Les Agriculteurs peuvent ainsi devenir des alliés de la préservation de la qualité des sols.  « Le sol, c’est comme un estomac ! explique Lionel Ranjard. Plus le sol est vivant plus il filtre. Si on met des polluants, il peuvent être dégradés dans le sol. Par exemple, certaines bactéries intègrent les métaux lourds. Il faut donc veiller à ce que les sols conservent un bon taux de matières organiques pour qu’ils soient bien vivants ».

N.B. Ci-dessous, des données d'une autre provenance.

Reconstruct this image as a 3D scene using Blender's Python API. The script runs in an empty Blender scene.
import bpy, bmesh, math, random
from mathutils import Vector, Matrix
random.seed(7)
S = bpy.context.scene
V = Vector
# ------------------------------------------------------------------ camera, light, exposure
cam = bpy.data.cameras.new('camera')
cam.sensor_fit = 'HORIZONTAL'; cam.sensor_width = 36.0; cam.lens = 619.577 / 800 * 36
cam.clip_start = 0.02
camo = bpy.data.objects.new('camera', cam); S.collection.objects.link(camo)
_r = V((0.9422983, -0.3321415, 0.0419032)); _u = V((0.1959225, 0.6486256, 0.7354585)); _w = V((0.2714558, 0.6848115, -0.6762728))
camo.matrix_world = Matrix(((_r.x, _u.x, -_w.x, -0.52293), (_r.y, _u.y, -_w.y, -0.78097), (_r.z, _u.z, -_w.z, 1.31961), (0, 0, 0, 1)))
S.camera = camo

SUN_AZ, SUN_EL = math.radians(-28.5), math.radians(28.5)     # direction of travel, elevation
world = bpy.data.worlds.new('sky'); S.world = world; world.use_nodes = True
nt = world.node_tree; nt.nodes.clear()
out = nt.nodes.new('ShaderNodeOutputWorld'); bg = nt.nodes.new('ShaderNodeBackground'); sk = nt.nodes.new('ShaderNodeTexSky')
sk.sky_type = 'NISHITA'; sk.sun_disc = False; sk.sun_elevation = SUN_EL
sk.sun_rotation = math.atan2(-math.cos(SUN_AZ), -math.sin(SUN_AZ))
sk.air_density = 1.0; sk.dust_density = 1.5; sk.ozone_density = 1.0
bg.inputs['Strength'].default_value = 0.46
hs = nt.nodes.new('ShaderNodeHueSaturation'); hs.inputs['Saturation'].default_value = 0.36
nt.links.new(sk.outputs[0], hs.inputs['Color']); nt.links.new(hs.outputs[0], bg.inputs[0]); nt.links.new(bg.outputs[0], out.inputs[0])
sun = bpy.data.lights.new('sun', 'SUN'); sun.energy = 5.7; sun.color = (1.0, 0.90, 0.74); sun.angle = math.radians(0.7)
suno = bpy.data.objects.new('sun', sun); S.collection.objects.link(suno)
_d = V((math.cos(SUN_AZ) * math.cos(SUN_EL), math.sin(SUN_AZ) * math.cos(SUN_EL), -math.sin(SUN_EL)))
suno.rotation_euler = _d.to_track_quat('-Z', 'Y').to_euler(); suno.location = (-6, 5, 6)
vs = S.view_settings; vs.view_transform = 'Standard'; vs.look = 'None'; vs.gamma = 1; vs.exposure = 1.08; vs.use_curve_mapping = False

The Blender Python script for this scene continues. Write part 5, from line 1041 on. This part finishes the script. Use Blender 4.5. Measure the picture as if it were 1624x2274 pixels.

Mine de rien, c’est un cercle vertueux qui a été dessiné lors de cette journée d’échanges sur les sols en milieu karstique. Dans la salle, agriculteurs, scientifiques, défenseurs de l’environnement, techniciens de collectivités, élus et fonctionnaires ont réfléchi ensemble à « des leviers permettant d’améliorer la gestion de nos sols et de protéger les ressources naturelles » précise le communiqué rédigé par les organisateurs. « Les discussions de l’après-midi ont mis en avant le manque de vocabulaire commun entre les différents acteurs, l’absence de médiation et de concertation sur l’utilisation des sols, poursuit le communiqué. Il a été question de remettre du lien entre la bouche du consommateur et les réalités du sol, du produit et du producteur. » Pour Alain Mathieu, agriculteur venu représenter la filière comté « Croiser les regards des scientifiques et le bon sens des paysans, c’est tout l’intérêt de ce colloque ».  Tout est lié !

« Il faut que les gens se parlent ! » insiste Pascal Blain, de France Nature Environnement. Une fois de plus, cette journée a mis en avant le besoin de communiquer plus largement, dans la salle, il n’y avait que des convaincus.